Não é à toa que os representantes dos maiores estados organizados não conseguem sequer chegar a um consenso sobre as datas das próximas reuniões: possivelmente eles já se deram conta de que eles não conseguem resolver o problema e a única consequência prática do seu ritual é uma tentativa questionável de criar a impressão que a situação tem remédio. De fato, do ponto de vista científico, químico, meteorológico e estatístico, o problema até que tem solução (se estamos desenvolvendo tecnologia para terraformar Marte, acho que terraformar a Terra não deve ser assim tão complicado). A vantagem de Marte é que lá não tem terráqueos.
Claro que o seu presidente pode ir ao fórum e comprometer-se que o país irá cortar as emissões em 28.4% nos próximos 73 meses mas na verdade seria necessário combinar com o goleiro antes, ou pelo menos pensar de onde vem estas emissões, que é o responsável por elas e qual o grau de influência que o governo tem com o comportamento destes agentes. Embora haja certa discordância, aqui não é Venezuela nem a China (sob o aspecto ditatorial do governo, especificamente), portanto se combustíveis fósseis são uma das causas do problema, fechar as refinarias não é uma solução viável. Os agentes (nada ocultos) envolvidos neste processo são facilmente identificáveis: as empresas e os consumidores. Eles são os causadores e tem o potencial de serem a solução. O governo precisa subornar metade da classe política para conseguir aprovar um aumento na idade de aposentadoria; seu poder de barganha e influência é limitado e nosso esquema de financiamento de campanha define a direção da seta do dinheiro e da influência. Estes encontros deveriam ser presididos pelas empresas de energia, de agricultura, de transporte e construção, não pela burocracia estatal. O problema não é só a inação; o problema é que as cadeiras estão sendo ocupadas e impedindo que as reais soluções sejam debatidas, avaliadas, fundeadas e experimentadas.
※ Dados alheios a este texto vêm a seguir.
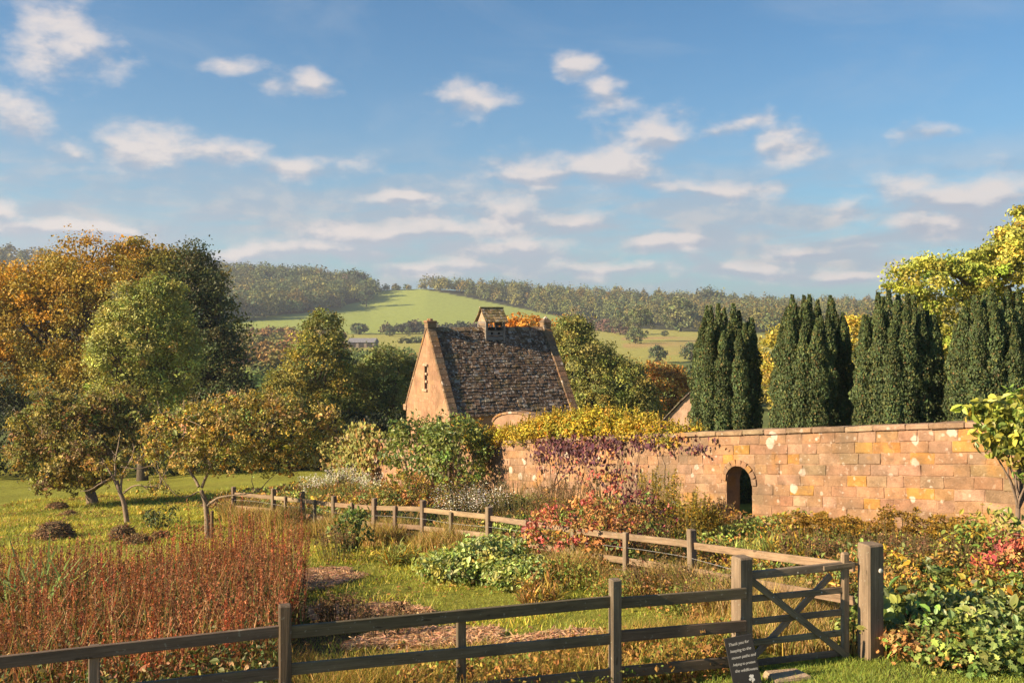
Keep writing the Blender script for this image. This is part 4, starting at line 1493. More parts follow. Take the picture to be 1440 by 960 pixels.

O grande culpado, entretanto, não aparece na TV: com certeza não é o Príncipe Charles que colocou paineis solares nas suas casas de campo e só usa carros elétricos (como se eles não fossem alimentados com energia proveniente de alguma fonte, eventualmente fóssil). O responsável definitivo nesta cadeia de culpa é você! Sim, falei! Através do consumo (alimentos, produtos, energia) e transporte, o coletivo de consumidores está dilapidando o planeta e não adianta fazer cara feia para as empresas que estão criando os serviços e produtos com os quais nós estamos acabando com o planeta. É como falar que o tráfico de drogas é um problema mas o meu baseado não tem relação com isto pois afinal eu estudo na USP. Somos parte integrante, fundamental e majoritária do problema e enquanto não admitirmos isto, seguiremos vendo este desfile de penteados, trajes de gala e discursos inflamados e ocos.
Infelizmente, a situação não é bem assim (ou somente assim): identificar a causa fundamental do problema é até uma coisa boa, fôssemos nós capazes de tomar uma decisão coletiva no sentido de remediar tantos anos de descaso mas a verdade é que não somos capazes de trabalhar em conjunto nesta escala pois, no fundo, não aceitamos consumir menos, usar menos o carro e mais a bicicleta, usar menos energia, ter menos roupas, menos bugigangas, gerar menos lixo. Não queremos fazer isto e a prova não sou somente eu; é você, seu vizinho, seu amigo, seu chefe, o açougueiro, o lixeiro, o ascensorista, enfim, todos aqueles que olham o lixo no chão, xingam mas o deixam lá para entupir o bueiro na próxima chuva. Esta é a parte frustrante: estamos fazendo de conta que estamos procurando uma solução nos nossos representantes mas eles não tem nem autoridade nem capacidade (e talvez nem interesse) de fazer isto mas esta é a nossa escolha para nos evadir da trágica responsabilidade, da conta com juros que está chegando a nossa porta e que fazemos crer que seja de outros. Há uma corrida acontecendo: enquanto o planeta fica mais bagunçado, as tempestades mais intensas, as secas mais severas e a água dos oceanos mais alta, a imagem da inanição e falta de energia para boa parte da população global começa a ficar mais nítida e esta clareza pode se fazer acompanhar de responsabilidade e a responsabilidade pode ensejar ações concretas que iniciem um processo de reversão. Não parece mas sou um otimista: se aprendemos a mascar chicletes e fazer bola de máscara, acho que vamos conseguir encarar esta. Que pena que seremos tão poucos.